Instructions for the task> Find how many lines in the data below include the word "scene", then write only that number.

____________________

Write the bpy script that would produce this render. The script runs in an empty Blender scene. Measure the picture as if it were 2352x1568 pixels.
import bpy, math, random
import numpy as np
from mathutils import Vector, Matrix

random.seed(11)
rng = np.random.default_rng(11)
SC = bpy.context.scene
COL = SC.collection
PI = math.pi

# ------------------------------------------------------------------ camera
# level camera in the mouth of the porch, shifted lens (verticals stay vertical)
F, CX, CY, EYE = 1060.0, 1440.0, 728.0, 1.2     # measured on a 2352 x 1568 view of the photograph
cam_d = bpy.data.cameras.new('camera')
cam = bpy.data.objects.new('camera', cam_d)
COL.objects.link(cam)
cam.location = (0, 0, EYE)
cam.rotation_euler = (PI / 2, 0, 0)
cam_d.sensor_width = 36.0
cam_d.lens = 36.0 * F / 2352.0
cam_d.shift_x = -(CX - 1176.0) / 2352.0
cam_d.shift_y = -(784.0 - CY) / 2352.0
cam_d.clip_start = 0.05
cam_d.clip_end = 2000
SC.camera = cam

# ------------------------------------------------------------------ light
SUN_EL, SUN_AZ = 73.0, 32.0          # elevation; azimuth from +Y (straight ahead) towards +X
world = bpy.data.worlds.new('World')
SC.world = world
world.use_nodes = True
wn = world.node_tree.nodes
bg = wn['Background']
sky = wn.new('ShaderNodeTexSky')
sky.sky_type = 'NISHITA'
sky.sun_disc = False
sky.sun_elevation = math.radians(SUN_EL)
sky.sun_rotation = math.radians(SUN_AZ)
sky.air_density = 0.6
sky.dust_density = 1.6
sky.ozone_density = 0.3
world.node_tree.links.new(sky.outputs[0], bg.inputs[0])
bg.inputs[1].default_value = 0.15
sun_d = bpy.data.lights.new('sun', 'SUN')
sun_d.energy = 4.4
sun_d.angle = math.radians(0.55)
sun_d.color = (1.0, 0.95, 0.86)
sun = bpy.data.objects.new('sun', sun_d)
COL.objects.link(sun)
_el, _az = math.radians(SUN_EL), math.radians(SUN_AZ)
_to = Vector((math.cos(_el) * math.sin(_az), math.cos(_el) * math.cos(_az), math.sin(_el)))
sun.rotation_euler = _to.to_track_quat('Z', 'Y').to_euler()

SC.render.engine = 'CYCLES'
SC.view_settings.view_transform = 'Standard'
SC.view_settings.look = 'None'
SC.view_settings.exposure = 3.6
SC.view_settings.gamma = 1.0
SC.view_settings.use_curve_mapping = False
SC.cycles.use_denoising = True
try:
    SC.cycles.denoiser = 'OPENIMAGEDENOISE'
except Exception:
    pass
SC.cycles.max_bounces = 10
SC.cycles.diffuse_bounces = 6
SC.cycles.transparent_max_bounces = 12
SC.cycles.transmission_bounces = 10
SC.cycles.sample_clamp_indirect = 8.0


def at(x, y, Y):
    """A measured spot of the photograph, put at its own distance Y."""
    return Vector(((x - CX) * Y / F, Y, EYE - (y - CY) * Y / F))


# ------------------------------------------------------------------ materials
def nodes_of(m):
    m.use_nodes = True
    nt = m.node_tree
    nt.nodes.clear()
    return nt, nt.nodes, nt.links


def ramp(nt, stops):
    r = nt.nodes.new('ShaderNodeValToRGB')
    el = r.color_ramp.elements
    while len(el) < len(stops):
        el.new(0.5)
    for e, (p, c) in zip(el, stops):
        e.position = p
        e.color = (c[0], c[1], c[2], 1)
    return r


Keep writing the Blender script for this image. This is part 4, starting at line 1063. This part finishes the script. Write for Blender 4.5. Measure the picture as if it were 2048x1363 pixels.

____________________

Complete response> 2